# [Brief]
Drop every picture. Then return, exactly, the lines from the beginning of the listing below through the one containing "return CAM +".

# [Source data]
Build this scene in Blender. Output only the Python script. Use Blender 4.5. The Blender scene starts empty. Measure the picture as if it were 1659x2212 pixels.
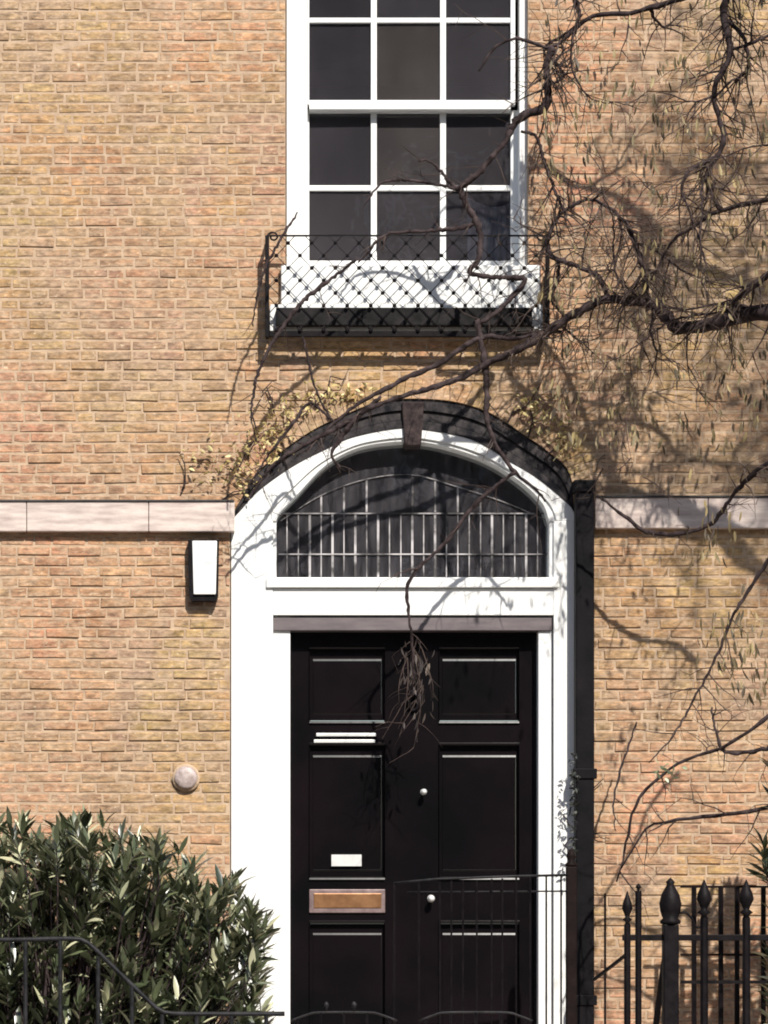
import bpy, math, random
from mathutils import Vector, noise
random.seed(7)
R = random.random
U = random.uniform
S = bpy.context.scene
COL = S.collection
# ------------------------------------------------------------------ camera, sky, sun, exposure
CAM = Vector((-0.5, -12.0, 1.6))
K = 500.0                                    # wall units per metre
def wx(u): return (u - 829.5) / K
def wz(v): return 0.45 + (2490 - v) / K
cam = bpy.data.objects.new('camera', bpy.data.cameras.new('camera')); COL.objects.link(cam)
cam.location = CAM; cam.rotation_euler = (math.radians(90), 0, 0)
cam.data.sensor_fit = 'HORIZONTAL'; cam.data.sensor_width = 36
FW = 1659 / K
cam.data.lens = 36 * 12 / FW
cam.data.shift_x = -CAM.x / FW
cam.data.shift_y = (wz(1106) - CAM.z) / FW
cam.data.clip_end = 500
S.camera = cam
SUN_E, SUN_A = math.radians(43), math.radians(17)
w = bpy.data.worlds.new('World'); S.world = w; w.use_nodes = True
nt = w.node_tree; nt.nodes.clear()
sky = nt.nodes.new('ShaderNodeTexSky'); sky.sky_type = 'NISHITA'; sky.sun_disc = False
sky.sun_elevation = SUN_E; sky.sun_rotation = math.pi - SUN_A
bg = nt.nodes.new('ShaderNodeBackground'); bg.inputs[1].default_value = 0.11
wo = nt.nodes.new('ShaderNodeOutputWorld')
nt.links.new(sky.outputs[0], bg.inputs[0]); nt.links.new(bg.outputs[0], wo.inputs[0])
sd = bpy.data.lights.new('sun', 'SUN'); sd.energy = 4.6; sd.angle = math.radians(0.8); sd.color = (1, .95, .87)
sun = bpy.data.objects.new('sun', sd); COL.objects.link(sun)
SV = Vector((math.cos(SUN_E) * math.sin(SUN_A), -math.cos(SUN_E) * math.cos(SUN_A), math.sin(SUN_E)))
sun.rotation_euler = SV.to_track_quat('Z', 'Y').to_euler()
sun.location = (4, -6, 12)
S.view_settings.view_transform = 'Standard'; S.view_settings.look = 'None'
S.view_settings.gamma = 1; S.view_settings.use_curve_mapping = False
S.view_settings.exposure = 0.35
S.cycles.max_bounces = 6; S.cycles.transparent_max_bounces = 12
S.cycles.use_denoising = True
S.cycles.filter_width = 1.9

# ------------------------------------------------------------------ helpers
def P(u, v, y=0.0):
    W = Vector((wx(u), 0, wz(v)))
    return CAM + (W - CAM) * ((y + 12.0) / 12.0)

def tag(o, label=None, cat=None, group=None, kind=None):
    if label: o['label'] = label
    if cat: o['category'] = cat
    if group: o['group'] = group
    if kind: o['kind'] = kind
    return o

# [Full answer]
Build this scene in Blender. Output only the Python script. Use Blender 4.5. The Blender scene starts empty. Measure the picture as if it were 1659x2212 pixels.
import bpy, math, random
from mathutils import Vector, noise
random.seed(7)
R = random.random
U = random.uniform
S = bpy.context.scene
COL = S.collection
# ------------------------------------------------------------------ camera, sky, sun, exposure
CAM = Vector((-0.5, -12.0, 1.6))
K = 500.0                                    # wall units per metre
def wx(u): return (u - 829.5) / K
def wz(v): return 0.45 + (2490 - v) / K
cam = bpy.data.objects.new('camera', bpy.data.cameras.new('camera')); COL.objects.link(cam)
cam.location = CAM; cam.rotation_euler = (math.radians(90), 0, 0)
cam.data.sensor_fit = 'HORIZONTAL'; cam.data.sensor_width = 36
FW = 1659 / K
cam.data.lens = 36 * 12 / FW
cam.data.shift_x = -CAM.x / FW
cam.data.shift_y = (wz(1106) - CAM.z) / FW
cam.data.clip_end = 500
S.camera = cam
SUN_E, SUN_A = math.radians(43), math.radians(17)
w = bpy.data.worlds.new('World'); S.world = w; w.use_nodes = True
nt = w.node_tree; nt.nodes.clear()
sky = nt.nodes.new('ShaderNodeTexSky'); sky.sky_type = 'NISHITA'; sky.sun_disc = False
sky.sun_elevation = SUN_E; sky.sun_rotation = math.pi - SUN_A
bg = nt.nodes.new('ShaderNodeBackground'); bg.inputs[1].default_value = 0.11
wo = nt.nodes.new('ShaderNodeOutputWorld')
nt.links.new(sky.outputs[0], bg.inputs[0]); nt.links.new(bg.outputs[0], wo.inputs[0])
sd = bpy.data.lights.new('sun', 'SUN'); sd.energy = 4.6; sd.angle = math.radians(0.8); sd.color = (1, .95, .87)
sun = bpy.data.objects.new('sun', sd); COL.objects.link(sun)
SV = Vector((math.cos(SUN_E) * math.sin(SUN_A), -math.cos(SUN_E) * math.cos(SUN_A), math.sin(SUN_E)))
sun.rotation_euler = SV.to_track_quat('Z', 'Y').to_euler()
sun.location = (4, -6, 12)
S.view_settings.view_transform = 'Standard'; S.view_settings.look = 'None'
S.view_settings.gamma = 1; S.view_settings.use_curve_mapping = False
S.view_settings.exposure = 0.35
S.cycles.max_bounces = 6; S.cycles.transparent_max_bounces = 12
S.cycles.use_denoising = True
S.cycles.filter_width = 1.9

# ------------------------------------------------------------------ helpers
def P(u, v, y=0.0):
    W = Vector((wx(u), 0, wz(v)))
    return CAM + (W - CAM) * ((y + 12.0) / 12.0)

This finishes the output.